--- START DATASET ---

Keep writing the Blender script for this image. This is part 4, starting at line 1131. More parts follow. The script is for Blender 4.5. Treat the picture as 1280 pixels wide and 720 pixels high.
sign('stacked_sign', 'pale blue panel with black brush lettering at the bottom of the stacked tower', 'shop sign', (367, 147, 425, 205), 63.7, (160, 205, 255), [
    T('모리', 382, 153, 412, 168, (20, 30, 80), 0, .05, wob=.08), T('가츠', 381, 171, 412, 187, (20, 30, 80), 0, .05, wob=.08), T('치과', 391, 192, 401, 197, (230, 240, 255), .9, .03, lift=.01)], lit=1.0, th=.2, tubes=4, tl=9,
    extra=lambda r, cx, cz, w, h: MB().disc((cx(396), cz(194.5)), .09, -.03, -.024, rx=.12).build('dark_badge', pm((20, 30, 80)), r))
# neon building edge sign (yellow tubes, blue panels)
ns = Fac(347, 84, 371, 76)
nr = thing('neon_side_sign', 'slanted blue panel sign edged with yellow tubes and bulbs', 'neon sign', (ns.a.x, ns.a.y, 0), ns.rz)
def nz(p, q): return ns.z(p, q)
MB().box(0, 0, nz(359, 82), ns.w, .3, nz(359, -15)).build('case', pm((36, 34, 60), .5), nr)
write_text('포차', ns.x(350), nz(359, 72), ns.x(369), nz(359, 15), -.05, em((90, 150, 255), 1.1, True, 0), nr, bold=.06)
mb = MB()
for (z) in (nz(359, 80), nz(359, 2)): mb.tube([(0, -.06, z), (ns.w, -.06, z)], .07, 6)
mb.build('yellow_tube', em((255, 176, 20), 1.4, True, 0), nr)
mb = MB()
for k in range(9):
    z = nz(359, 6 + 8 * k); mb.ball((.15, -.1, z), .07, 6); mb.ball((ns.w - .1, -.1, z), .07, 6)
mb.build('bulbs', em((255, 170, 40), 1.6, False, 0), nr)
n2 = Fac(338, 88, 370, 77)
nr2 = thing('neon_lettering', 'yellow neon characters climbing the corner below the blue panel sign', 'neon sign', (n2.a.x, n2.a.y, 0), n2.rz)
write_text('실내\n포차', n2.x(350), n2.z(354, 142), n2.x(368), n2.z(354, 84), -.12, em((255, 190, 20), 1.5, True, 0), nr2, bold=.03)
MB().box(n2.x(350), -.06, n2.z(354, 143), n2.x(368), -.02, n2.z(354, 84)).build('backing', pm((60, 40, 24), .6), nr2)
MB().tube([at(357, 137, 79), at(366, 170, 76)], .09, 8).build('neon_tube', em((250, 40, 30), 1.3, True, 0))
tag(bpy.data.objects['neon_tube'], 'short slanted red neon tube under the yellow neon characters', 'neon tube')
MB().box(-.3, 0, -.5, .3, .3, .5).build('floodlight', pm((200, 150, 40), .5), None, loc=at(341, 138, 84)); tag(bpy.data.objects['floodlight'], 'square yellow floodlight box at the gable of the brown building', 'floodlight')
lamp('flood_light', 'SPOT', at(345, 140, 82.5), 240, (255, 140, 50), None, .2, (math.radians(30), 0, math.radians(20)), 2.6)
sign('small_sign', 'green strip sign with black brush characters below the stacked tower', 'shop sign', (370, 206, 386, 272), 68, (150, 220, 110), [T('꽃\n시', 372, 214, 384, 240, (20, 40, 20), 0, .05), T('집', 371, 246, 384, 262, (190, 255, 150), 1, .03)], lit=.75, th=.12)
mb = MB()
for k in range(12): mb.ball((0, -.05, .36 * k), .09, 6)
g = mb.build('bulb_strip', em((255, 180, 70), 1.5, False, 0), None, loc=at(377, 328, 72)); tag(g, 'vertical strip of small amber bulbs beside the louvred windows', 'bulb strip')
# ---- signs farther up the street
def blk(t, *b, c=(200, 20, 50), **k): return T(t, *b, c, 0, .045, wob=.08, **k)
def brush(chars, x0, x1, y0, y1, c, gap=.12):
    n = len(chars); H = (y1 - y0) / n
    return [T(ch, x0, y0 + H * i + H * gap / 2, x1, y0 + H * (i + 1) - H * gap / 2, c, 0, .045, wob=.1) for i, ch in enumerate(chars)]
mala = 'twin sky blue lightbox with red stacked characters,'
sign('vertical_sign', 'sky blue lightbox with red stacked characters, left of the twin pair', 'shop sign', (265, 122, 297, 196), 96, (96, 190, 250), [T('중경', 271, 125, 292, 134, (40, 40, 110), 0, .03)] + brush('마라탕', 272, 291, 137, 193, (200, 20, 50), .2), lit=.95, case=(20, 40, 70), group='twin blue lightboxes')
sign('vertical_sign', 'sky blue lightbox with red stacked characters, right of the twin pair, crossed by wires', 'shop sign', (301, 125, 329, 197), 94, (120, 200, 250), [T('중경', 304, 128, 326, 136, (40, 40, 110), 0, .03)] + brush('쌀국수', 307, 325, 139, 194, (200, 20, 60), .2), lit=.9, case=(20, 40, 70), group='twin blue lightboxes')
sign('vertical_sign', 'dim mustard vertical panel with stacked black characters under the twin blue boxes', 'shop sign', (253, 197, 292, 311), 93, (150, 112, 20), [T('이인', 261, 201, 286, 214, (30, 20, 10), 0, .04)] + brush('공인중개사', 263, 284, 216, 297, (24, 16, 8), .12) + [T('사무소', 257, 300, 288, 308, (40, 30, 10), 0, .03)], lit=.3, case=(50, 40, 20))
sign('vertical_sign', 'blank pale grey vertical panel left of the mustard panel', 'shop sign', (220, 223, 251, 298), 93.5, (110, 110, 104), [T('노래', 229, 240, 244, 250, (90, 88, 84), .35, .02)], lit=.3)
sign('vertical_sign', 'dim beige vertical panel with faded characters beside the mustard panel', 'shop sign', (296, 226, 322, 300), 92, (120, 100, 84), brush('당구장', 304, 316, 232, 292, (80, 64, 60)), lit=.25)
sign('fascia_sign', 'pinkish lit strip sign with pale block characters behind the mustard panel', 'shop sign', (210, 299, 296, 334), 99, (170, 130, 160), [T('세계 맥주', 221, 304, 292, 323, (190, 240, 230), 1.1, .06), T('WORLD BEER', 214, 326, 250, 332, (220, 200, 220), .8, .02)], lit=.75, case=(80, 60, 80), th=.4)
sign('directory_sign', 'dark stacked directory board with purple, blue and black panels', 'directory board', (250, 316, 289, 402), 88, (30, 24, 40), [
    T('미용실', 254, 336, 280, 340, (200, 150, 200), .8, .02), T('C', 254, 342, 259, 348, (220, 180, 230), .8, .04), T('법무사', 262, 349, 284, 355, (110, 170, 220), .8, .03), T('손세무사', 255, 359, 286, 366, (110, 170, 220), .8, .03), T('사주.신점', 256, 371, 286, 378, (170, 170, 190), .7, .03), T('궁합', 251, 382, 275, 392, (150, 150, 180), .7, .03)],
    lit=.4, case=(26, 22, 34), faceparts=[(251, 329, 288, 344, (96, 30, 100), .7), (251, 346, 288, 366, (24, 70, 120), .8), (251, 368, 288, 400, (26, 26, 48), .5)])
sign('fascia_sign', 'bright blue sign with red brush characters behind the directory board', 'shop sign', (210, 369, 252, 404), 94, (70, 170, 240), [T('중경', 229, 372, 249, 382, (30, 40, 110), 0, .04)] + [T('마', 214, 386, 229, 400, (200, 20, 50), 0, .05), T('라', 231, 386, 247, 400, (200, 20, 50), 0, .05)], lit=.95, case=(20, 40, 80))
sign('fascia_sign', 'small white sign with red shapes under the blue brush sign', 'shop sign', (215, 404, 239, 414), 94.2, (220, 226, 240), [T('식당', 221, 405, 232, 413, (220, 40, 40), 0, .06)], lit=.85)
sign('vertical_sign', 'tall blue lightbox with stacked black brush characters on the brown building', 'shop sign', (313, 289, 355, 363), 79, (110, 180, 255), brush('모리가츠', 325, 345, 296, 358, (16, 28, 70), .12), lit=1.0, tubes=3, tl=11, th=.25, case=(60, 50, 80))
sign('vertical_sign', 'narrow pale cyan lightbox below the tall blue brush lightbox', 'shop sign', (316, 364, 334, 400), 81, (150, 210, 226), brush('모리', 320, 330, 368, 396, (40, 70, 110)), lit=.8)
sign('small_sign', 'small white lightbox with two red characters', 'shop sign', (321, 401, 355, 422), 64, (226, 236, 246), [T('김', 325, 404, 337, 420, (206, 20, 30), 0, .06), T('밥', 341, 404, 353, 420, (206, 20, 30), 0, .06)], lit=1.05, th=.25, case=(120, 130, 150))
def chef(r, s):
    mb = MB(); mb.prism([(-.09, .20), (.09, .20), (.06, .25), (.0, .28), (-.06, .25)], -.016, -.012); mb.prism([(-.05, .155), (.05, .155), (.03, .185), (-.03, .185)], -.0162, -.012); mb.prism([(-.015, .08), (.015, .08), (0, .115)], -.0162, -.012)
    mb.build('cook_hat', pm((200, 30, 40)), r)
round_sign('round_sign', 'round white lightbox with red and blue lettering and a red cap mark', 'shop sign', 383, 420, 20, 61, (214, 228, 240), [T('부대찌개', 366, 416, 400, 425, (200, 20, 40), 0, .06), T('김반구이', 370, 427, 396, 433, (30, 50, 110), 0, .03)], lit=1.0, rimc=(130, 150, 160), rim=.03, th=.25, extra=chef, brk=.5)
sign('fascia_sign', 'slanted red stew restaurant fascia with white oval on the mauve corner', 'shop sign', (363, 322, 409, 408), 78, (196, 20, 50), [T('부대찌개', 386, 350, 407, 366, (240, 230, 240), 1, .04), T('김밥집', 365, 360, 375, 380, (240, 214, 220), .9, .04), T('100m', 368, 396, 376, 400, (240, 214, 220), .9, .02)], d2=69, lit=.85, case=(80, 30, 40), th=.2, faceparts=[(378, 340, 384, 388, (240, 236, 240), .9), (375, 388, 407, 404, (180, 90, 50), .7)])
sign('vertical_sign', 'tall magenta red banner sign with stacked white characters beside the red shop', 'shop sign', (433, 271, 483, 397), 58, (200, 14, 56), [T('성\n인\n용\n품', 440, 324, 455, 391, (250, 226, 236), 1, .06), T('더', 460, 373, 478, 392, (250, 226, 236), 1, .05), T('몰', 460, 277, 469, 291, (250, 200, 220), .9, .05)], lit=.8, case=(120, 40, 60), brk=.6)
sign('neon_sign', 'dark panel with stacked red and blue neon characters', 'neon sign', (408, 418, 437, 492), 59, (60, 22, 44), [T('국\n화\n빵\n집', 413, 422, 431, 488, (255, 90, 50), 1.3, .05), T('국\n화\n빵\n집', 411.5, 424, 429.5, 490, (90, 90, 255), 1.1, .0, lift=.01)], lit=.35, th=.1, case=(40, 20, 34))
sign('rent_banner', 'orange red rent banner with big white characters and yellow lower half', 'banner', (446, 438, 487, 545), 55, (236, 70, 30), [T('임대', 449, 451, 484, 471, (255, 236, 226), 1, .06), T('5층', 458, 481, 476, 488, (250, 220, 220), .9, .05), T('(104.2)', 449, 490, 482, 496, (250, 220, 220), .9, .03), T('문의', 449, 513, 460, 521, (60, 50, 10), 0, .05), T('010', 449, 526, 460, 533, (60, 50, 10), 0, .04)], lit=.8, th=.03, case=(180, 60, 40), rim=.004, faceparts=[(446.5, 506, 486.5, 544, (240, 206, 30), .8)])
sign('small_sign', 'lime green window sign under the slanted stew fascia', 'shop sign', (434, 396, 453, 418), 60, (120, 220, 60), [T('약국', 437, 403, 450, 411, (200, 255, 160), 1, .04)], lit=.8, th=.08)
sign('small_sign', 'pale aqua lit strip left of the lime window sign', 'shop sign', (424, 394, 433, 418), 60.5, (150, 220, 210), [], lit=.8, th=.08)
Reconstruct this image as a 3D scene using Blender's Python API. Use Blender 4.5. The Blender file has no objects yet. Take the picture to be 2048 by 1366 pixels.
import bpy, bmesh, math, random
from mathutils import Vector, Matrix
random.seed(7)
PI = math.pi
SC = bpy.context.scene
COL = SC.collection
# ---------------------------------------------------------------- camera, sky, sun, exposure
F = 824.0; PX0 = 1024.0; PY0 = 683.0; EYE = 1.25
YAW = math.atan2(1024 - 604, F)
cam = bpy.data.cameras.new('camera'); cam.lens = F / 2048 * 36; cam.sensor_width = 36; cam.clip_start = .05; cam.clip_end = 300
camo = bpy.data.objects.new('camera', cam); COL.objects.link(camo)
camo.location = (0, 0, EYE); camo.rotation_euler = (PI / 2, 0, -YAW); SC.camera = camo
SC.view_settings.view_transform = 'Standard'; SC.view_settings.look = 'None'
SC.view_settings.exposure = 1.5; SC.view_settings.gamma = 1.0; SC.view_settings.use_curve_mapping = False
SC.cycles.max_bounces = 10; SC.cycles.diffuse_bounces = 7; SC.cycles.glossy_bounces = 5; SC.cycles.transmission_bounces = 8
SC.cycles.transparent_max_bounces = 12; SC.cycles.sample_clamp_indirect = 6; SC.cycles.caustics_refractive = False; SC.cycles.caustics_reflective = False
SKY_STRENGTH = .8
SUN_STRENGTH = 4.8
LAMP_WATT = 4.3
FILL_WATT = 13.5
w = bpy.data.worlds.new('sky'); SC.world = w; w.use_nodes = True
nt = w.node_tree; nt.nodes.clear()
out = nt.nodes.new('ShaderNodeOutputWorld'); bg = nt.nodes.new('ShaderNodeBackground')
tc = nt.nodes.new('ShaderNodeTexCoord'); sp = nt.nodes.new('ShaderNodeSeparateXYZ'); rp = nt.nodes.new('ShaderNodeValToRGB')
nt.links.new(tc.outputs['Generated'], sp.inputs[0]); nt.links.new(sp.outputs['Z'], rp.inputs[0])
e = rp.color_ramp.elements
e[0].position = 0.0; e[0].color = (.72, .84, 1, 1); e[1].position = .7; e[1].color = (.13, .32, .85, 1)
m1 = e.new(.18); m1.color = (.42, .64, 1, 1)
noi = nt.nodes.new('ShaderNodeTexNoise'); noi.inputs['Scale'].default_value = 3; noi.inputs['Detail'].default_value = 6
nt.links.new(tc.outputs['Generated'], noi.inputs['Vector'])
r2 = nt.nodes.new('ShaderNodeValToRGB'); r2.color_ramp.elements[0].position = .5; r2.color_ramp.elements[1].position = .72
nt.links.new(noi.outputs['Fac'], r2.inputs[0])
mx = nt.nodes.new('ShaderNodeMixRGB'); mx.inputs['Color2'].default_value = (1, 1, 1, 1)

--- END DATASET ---

**WHAT YOU WILL DO:**
Out of the material above, select every line that holds the string "scene".

**RIGHT ANSWER:**
Reconstruct this image as a 3D scene using Blender's Python API. Use Blender 4.5. The Blender file has no objects yet. Take the picture to be 2048 by 1366 pixels.
SC = bpy.context.scene